New research has found that the role of Chief Information Officer in the UAE is now under scrutiny as never before, with careers, credibility, and organisational standing all tied to the outcome of decisions made around artificial intelligence over the next 18 months.
The findings, published by Dataiku and conducted by Harris Poll under the title The 7 Career-Making AI Decisions for CIOs in 2026, reveal that AI is no longer solely a business priority in the region – it has become a test of accountability for the individuals at the helm of technology strategy.
Nearly all UAE CIOs surveyed – 98 per cent – said their reputation would be shaped by their success with AI. Meanwhile, 85 per cent said their role could be at risk if their organisation failed to deliver results from AI within one to two years.
85% of UAE CIOs say jobs at risk if AI fails to deliver results within two years
The pressure extends to the very top of organisations. Some 92 per cent of respondents said they expected CEO compensation to be linked directly to AI outcomes, a signal that accountability is moving down from the boardroom.
At present, 65 per cent of UAE CIOs report that AI agents are now embedded in workflows that are critical to the running of their businesses. The country also reports fewer difficulties with AI explainability than peers elsewhere in the world.
Only 22 per cent said they were frequently, or near-constantly, asked to justify AI outcomes they could not fully explain – the lowest figure recorded globally – pointing to a level of trust in AI-driven decisions within organisations.
However, the research indicates this confidence may be concealing exposure. The UAE ranked highest globally for concern that a lack of AI explainability could trigger a crisis that erodes customer trust or brand credibility, with nearly two-thirds – 63 per cent – saying this outcome was very likely or certain.
Three-quarters of UAE CIOs also said their organisation would face financial distress if the so-called “AI bubble” were to burst, underlining how dependent enterprise performance in the country has become on AI.
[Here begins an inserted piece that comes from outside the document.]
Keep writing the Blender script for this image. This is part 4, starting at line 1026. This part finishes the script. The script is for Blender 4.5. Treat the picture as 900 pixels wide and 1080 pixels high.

The research points to a further source of concern: the pace at which AI is being adopted at the workforce level is outrunning the ability of IT teams to oversee it. More than three-quarters of respondents – 78 per cent – said employees were creating AI agents and applications at a pace that governance structures could not match. Only one in five CIOs said they had oversight of all AI agents in use across their organisations.
This leaves CIOs accountable for systems that, in many cases, they do not fully control.
There are signs that organisations in the UAE are beginning to respond to this challenge. Two-thirds – 67 per cent – of CIOs said their organisations required human sign-off before AI systems could take action in workflows, and the UAE ranked first globally for having procedures around human-in-the-loop oversight that were formal and documented.
Some 65% of respondents also said they believed it was at least very likely that governments would introduce requirements around AI explainability within the current year, reinforcing the view that the next stage of AI in the UAE will be governed by the need to be able to defend decisions, not merely to make them.
“CIOs are moving from experimentation into accountability faster than most organisations expected. The pressure is real, and the timeline is tight, but there is a path to success. It favours CIOs who act decisively now, building AI systems they can explain, govern, and stand behind before accountability is imposed rather than chosen,” Florian Douetteau, Co-founder and CEO of Dataiku said in a statement.
“For CIOs in the UAE, the conversation is shifting from ‘how fast can we deploy AI?’ to ‘how confidently can we stand behind it. If 2024 was the year enterprises proved they could build with AI, and 2025 was the year they proved they could deploy it, then 2026 is the year they must prove they can govern, defend, and measure it and do so at scale, under scrutiny, and with consequences attached. CIOs who focus on accountability and transparency now will be far better positioned to meet board expectations, regulatory scrutiny, and the realities of enterprise-wide AI adoption,” Sid Bhatia, Area Vice President & General Manager – Middle East, Turkey & Africa at Dataiku added.
Despite the findings, UAE CIOs were the most confident of all regions globally that their AI strategies would remain sound over the next year. This suggests that while the stakes are now attached to outcomes, many of those leading technology strategy in the country believe they are on the right course – provided they can maintain control as adoption continues to grow.